How to treat/camouflage dark circles…

Beautiful before and after makeup.

How to treat/camouflage dark circles…

One of the most common concerns for the ladies that I meet are dark circles.  Dark circles are different to an eye bag, and eye bag is a “sag” and no amount of make-up can conceal this, (I will blog about this hopefully on a later date.)  There may be different causes for the dark circles, one could be hereditary even.  All is not lost, as we have my secret weapon of choice…make-up!

Firstly, you do have to make sure you are getting enough sleep, eating well and drinking plenty of water.  Next, comes skincare advice…

To fade the dark pigmentation underneath they eye area a great eye cream is RoC Retinol correxion eye cream, it has a vitamin A derivative and increases the collagen too, (but don’t apply too much too often.)  There is a prescription formula called Renova, with low retinoid content too.

Choose a correct make-up remover and don’t rub too much, this will cause inflammation and capillary damage.  I use Bioderma Crealine H20 or Bobbi Brown cleansing oil.  Never wash your face with hot water either, this can irritate.

For creams – look for brightening ingredients, such as Arbulin, kojic acid, licorice, vitamin c or daisy extract.  (The gold standard is a prescription cream with hydroquinone in, but it maybe quite irritating.)

Make-up wise – for an instant vanishing act a corrector and creamy concealer are the only things that will camouflage this, (I know all too well!)  The correct ones will make you look younger and well rested.  The best ones have more coverage and don’t wear off.

Use 2 shades to camouflage – a peachy toned one first, (the corrector) – this neutralises the blue/grey underneath the eye.  Apply in thin layers on the actual darkness itself, not too close to your lashes, as it will crease, apply in light layers and build them up.  I like to use a clean brush for the corrector and concealer, (try a Real Techniques detail brush or LY08 brush by Louise Young.)  Next, apply the concealer which needs to be creamy, again, in light layers over the corrector.  You can pat gently with your finger too, but don’t wipe it away, just gently pat.  Corrector wise I either use a Bobbi Brown one or the Laura Mercier one in the Secret Camouflage palette.  For concealer, again, Bobbi Brown and Laura Mercier.

Apply a small amount of yellow-based loose powder, (very minimally, as you don’t want it to settle in any fine lines.  To be honest, I don’t do this step on myself, as the concealer tends to last well enough.)
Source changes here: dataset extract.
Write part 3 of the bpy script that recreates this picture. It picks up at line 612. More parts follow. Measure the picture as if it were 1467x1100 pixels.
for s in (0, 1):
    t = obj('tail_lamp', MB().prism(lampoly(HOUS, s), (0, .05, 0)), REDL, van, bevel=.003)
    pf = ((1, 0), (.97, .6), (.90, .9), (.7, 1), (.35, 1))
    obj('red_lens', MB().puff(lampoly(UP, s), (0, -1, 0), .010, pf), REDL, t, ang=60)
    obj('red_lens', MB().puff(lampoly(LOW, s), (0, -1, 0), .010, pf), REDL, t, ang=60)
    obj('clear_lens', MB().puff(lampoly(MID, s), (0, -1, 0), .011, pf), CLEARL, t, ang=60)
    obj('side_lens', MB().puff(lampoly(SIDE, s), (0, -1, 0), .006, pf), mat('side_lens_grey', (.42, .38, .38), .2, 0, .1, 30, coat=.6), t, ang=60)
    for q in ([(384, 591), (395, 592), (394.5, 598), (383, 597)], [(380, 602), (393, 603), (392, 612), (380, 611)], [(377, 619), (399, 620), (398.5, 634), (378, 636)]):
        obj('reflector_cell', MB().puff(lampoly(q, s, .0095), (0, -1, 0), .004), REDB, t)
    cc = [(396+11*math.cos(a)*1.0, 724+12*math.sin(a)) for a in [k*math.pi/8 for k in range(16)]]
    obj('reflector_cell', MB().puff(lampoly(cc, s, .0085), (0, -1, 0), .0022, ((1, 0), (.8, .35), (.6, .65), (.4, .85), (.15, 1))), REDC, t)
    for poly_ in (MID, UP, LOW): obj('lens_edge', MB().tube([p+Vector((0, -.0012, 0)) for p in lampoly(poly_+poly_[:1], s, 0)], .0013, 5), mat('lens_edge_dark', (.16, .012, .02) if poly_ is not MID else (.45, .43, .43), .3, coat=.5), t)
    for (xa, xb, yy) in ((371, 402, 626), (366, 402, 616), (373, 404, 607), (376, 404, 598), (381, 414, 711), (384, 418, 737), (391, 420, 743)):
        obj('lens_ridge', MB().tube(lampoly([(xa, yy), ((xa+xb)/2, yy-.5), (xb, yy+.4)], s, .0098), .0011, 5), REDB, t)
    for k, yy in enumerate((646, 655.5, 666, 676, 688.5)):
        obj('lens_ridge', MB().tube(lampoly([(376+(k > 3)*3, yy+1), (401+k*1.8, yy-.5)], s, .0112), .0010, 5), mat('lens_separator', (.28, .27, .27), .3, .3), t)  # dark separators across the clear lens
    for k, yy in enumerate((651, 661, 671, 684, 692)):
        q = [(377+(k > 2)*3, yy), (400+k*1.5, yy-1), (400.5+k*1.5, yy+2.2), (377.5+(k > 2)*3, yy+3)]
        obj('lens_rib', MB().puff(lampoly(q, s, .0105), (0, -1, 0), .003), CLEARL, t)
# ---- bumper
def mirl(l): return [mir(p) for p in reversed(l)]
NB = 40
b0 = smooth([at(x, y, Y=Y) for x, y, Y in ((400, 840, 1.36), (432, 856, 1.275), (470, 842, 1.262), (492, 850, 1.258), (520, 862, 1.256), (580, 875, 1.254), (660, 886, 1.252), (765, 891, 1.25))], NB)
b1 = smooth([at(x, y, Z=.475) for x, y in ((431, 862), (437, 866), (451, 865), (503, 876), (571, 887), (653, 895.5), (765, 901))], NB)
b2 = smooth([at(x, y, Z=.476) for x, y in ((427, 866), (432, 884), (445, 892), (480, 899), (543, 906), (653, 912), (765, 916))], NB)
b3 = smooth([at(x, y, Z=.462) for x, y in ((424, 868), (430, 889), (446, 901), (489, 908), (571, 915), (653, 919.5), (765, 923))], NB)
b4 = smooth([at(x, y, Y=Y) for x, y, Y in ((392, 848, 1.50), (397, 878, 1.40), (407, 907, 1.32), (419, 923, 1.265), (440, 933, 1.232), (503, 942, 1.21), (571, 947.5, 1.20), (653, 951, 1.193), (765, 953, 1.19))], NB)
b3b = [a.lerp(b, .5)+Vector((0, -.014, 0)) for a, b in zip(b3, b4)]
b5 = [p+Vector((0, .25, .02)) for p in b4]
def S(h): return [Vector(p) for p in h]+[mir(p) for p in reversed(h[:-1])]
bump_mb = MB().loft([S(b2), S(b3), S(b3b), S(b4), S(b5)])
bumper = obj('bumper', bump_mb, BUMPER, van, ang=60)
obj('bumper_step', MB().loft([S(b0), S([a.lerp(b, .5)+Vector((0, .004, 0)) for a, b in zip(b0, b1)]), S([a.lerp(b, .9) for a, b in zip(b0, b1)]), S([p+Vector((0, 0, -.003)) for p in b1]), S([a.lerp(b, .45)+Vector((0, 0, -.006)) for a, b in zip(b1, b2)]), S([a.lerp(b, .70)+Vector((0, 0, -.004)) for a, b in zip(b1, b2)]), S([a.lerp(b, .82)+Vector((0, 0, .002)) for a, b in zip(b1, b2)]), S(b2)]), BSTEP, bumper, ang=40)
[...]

If you find it is creasing during the day, rehydrate with an eye cream – I love using Lancôme Absolue Yeux.

Choose the right eyeshadow – a fine, shimmering nude cream eyeshadow works well on most skintones, as a base.  Use an eye curler too.

Use a soft peach eye pencil along the bottom waterline, try Jouer eye clarifier, this disguises any redness and makes you look less tired.

Of course, more make-up techniques need to be followed to compliment this to enhance you.